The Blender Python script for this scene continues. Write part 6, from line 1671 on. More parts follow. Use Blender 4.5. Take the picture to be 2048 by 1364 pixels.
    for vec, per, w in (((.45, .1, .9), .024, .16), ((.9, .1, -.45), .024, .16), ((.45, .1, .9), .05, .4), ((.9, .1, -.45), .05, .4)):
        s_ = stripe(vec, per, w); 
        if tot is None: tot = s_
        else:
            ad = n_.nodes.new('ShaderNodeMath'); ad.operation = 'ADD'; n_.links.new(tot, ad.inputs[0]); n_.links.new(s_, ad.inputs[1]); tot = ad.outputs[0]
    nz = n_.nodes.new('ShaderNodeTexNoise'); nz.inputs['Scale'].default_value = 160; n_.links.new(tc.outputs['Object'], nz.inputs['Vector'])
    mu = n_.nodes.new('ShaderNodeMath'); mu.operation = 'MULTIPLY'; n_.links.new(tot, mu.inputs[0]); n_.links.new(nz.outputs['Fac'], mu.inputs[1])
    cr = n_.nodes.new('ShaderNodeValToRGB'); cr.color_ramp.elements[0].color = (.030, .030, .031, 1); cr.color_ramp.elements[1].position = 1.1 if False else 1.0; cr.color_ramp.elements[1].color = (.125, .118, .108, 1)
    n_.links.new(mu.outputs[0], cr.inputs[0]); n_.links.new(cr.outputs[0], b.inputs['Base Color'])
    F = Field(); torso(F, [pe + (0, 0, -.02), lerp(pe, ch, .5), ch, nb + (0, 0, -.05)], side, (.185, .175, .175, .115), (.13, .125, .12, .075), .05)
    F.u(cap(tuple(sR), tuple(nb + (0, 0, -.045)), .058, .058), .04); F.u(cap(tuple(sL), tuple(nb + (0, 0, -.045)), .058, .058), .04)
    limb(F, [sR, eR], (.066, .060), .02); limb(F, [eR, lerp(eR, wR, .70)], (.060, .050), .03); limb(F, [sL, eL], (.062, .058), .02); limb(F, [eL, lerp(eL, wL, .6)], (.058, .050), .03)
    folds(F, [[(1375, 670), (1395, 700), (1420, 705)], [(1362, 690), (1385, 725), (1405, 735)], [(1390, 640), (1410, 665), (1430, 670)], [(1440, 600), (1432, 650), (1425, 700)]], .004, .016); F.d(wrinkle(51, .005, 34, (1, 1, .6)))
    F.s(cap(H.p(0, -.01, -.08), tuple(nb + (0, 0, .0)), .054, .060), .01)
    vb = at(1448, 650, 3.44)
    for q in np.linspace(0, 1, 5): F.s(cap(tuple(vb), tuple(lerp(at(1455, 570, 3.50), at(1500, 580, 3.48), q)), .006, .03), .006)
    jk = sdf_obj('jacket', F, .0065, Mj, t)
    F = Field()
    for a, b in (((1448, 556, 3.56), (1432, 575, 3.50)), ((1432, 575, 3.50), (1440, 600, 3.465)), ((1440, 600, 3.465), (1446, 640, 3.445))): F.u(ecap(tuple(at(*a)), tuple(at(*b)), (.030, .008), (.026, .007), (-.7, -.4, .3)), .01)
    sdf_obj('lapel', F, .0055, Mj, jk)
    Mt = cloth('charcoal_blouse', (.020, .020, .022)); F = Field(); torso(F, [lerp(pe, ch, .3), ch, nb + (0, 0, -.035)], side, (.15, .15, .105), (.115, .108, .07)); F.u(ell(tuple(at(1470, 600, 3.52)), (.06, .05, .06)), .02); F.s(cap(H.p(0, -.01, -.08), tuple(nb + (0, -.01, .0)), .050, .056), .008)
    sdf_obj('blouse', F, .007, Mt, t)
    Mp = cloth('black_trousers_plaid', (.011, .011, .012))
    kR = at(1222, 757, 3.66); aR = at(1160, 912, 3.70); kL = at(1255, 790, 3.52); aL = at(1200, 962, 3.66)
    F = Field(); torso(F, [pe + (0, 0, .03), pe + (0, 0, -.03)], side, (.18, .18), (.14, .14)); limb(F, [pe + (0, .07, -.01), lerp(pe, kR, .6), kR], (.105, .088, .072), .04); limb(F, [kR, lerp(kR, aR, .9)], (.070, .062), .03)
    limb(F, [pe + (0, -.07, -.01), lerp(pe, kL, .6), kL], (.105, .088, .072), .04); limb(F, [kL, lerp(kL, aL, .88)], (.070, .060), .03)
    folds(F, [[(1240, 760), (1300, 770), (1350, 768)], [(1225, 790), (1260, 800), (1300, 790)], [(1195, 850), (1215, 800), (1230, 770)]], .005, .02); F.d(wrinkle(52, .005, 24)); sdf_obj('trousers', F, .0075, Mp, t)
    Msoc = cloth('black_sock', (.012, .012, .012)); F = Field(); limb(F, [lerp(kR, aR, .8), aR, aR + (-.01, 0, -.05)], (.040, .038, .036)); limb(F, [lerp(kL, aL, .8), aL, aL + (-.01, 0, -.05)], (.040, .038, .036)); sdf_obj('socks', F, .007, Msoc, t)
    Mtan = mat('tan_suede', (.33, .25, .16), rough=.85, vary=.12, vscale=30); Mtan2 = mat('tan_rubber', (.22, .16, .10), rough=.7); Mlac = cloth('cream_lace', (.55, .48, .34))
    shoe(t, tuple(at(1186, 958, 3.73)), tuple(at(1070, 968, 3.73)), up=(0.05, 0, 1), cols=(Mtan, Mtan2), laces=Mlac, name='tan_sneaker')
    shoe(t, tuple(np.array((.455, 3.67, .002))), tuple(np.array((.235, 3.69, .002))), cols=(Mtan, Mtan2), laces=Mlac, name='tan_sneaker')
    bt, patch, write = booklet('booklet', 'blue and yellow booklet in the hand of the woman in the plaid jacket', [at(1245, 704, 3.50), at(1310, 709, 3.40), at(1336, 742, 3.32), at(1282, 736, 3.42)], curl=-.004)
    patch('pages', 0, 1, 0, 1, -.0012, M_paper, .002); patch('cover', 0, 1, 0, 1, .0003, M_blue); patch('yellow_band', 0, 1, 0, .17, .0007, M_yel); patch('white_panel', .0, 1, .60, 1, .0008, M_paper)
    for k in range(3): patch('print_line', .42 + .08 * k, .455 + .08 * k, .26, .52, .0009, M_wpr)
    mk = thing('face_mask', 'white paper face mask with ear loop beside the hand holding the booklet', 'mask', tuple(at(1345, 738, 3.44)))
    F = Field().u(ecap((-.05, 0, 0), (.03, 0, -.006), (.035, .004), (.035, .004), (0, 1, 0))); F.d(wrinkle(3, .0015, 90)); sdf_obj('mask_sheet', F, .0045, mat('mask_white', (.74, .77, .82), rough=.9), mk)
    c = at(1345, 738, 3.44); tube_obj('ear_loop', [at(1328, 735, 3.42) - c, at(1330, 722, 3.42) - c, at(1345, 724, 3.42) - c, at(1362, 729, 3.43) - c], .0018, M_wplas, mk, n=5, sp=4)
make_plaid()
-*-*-
## [Instruction]
Produce an exact copy of the whole listing.

## [Solution for this exercise]
The Blender Python script for this scene continues. Write part 6, from line 1671 on. More parts follow. Use Blender 4.5. Take the picture to be 2048 by 1364 pixels.
    for vec, per, w in (((.45, .1, .9), .024, .16), ((.9, .1, -.45), .024, .16), ((.45, .1, .9), .05, .4), ((.9, .1, -.45), .05, .4)):
        s_ = stripe(vec, per, w); 
        if tot is None: tot = s_
        else:
            ad = n_.nodes.new('ShaderNodeMath'); ad.operation = 'ADD'; n_.links.new(tot, ad.inputs[0]); n_.links.new(s_, ad.inputs[1]); tot = ad.outputs[0]
    nz = n_.nodes.new('ShaderNodeTexNoise'); nz.inputs['Scale'].default_value = 160; n_.links.new(tc.outputs['Object'], nz.inputs['Vector'])
    mu = n_.nodes.new('ShaderNodeMath'); mu.operation = 'MULTIPLY'; n_.links.new(tot, mu.inputs[0]); n_.links.new(nz.outputs['Fac'], mu.inputs[1])
    cr = n_.nodes.new('ShaderNodeValToRGB'); cr.color_ramp.elements[0].color = (.030, .030, .031, 1); cr.color_ramp.elements[1].position = 1.1 if False else 1.0; cr.color_ramp.elements[1].color = (.125, .118, .108, 1)
    n_.links.new(mu.outputs[0], cr.inputs[0]); n_.links.new(cr.outputs[0], b.inputs['Base Color'])
    F = Field(); torso(F, [pe + (0, 0, -.02), lerp(pe, ch, .5), ch, nb + (0, 0, -.05)], side, (.185, .175, .175, .115), (.13, .125, .12, .075), .05)
    F.u(cap(tuple(sR), tuple(nb + (0, 0, -.045)), .058, .058), .04); F.u(cap(tuple(sL), tuple(nb + (0, 0, -.045)), .058, .058), .04)
    limb(F, [sR, eR], (.066, .060), .02); limb(F, [eR, lerp(eR, wR, .70)], (.060, .050), .03); limb(F, [sL, eL], (.062, .058), .02); limb(F, [eL, lerp(eL, wL, .6)], (.058, .050), .03)
    folds(F, [[(1375, 670), (1395, 700), (1420, 705)], [(1362, 690), (1385, 725), (1405, 735)], [(1390, 640), (1410, 665), (1430, 670)], [(1440, 600), (1432, 650), (1425, 700)]], .004, .016); F.d(wrinkle(51, .005, 34, (1, 1, .6)))
    F.s(cap(H.p(0, -.01, -.08), tuple(nb + (0, 0, .0)), .054, .060), .01)
    vb = at(1448, 650, 3.44)
    for q in np.linspace(0, 1, 5): F.s(cap(tuple(vb), tuple(lerp(at(1455, 570, 3.50), at(1500, 580, 3.48), q)), .006, .03), .006)
    jk = sdf_obj('jacket', F, .0065, Mj, t)
    F = Field()
    for a, b in (((1448, 556, 3.56), (1432, 575, 3.50)), ((1432, 575, 3.50), (1440, 600, 3.465)), ((1440, 600, 3.465), (1446, 640, 3.445))): F.u(ecap(tuple(at(*a)), tuple(at(*b)), (.030, .008), (.026, .007), (-.7, -.4, .3)), .01)
    sdf_obj('lapel', F, .0055, Mj, jk)
    Mt = cloth('charcoal_blouse', (.020, .020, .022)); F = Field(); torso(F, [lerp(pe, ch, .3), ch, nb + (0, 0, -.035)], side, (.15, .15, .105), (.115, .108, .07)); F.u(ell(tuple(at(1470, 600, 3.52)), (.06, .05, .06)), .02); F.s(cap(H.p(0, -.01, -.08), tuple(nb + (0, -.01, .0)), .050, .056), .008)
    sdf_obj('blouse', F, .007, Mt, t)
    Mp = cloth('black_trousers_plaid', (.011, .011, .012))
    kR = at(1222, 757, 3.66); aR = at(1160, 912, 3.70); kL = at(1255, 790, 3.52); aL = at(1200, 962, 3.66)
    F = Field(); torso(F, [pe + (0, 0, .03), pe + (0, 0, -.03)], side, (.18, .18), (.14, .14)); limb(F, [pe + (0, .07, -.01), lerp(pe, kR, .6), kR], (.105, .088, .072), .04); limb(F, [kR, lerp(kR, aR, .9)], (.070, .062), .03)
    limb(F, [pe + (0, -.07, -.01), lerp(pe, kL, .6), kL], (.105, .088, .072), .04); limb(F, [kL, lerp(kL, aL, .88)], (.070, .060), .03)
    folds(F, [[(1240, 760), (1300, 770), (1350, 768)], [(1225, 790), (1260, 800), (1300, 790)], [(1195, 850), (1215, 800), (1230, 770)]], .005, .02); F.d(wrinkle(52, .005, 24)); sdf_obj('trousers', F, .0075, Mp, t)
    Msoc = cloth('black_sock', (.012, .012, .012)); F = Field(); limb(F, [lerp(kR, aR, .8), aR, aR + (-.01, 0, -.05)], (.040, .038, .036)); limb(F, [lerp(kL, aL, .8), aL, aL + (-.01, 0, -.05)], (.040, .038, .036)); sdf_obj('socks', F, .007, Msoc, t)
    Mtan = mat('tan_suede', (.33, .25, .16), rough=.85, vary=.12, vscale=30); Mtan2 = mat('tan_rubber', (.22, .16, .10), rough=.7); Mlac = cloth('cream_lace', (.55, .48, .34))
    shoe(t, tuple(at(1186, 958, 3.73)), tuple(at(1070, 968, 3.73)), up=(0.05, 0, 1), cols=(Mtan, Mtan2), laces=Mlac, name='tan_sneaker')
    shoe(t, tuple(np.array((.455, 3.67, .002))), tuple(np.array((.235, 3.69, .002))), cols=(Mtan, Mtan2), laces=Mlac, name='tan_sneaker')
    bt, patch, write = booklet('booklet', 'blue and yellow booklet in the hand of the woman in the plaid jacket', [at(1245, 704, 3.50), at(1310, 709, 3.40), at(1336, 742, 3.32), at(1282, 736, 3.42)], curl=-.004)
    patch('pages', 0, 1, 0, 1, -.0012, M_paper, .002); patch('cover', 0, 1, 0, 1, .0003, M_blue); patch('yellow_band', 0, 1, 0, .17, .0007, M_yel); patch('white_panel', .0, 1, .60, 1, .0008, M_paper)
    for k in range(3): patch('print_line', .42 + .08 * k, .455 + .08 * k, .26, .52, .0009, M_wpr)
    mk = thing('face_mask', 'white paper face mask with ear loop beside the hand holding the booklet', 'mask', tuple(at(1345, 738, 3.44)))
    F = Field().u(ecap((-.05, 0, 0), (.03, 0, -.006), (.035, .004), (.035, .004), (0, 1, 0))); F.d(wrinkle(3, .0015, 90)); sdf_obj('mask_sheet', F, .0045, mat('mask_white', (.74, .77, .82), rough=.9), mk)
    c = at(1345, 738, 3.44); tube_obj('ear_loop', [at(1328, 735, 3.42) - c, at(1330, 722, 3.42) - c, at(1345, 724, 3.42) - c, at(1362, 729, 3.43) - c], .0018, M_wplas, mk, n=5, sp=4)
make_plaid()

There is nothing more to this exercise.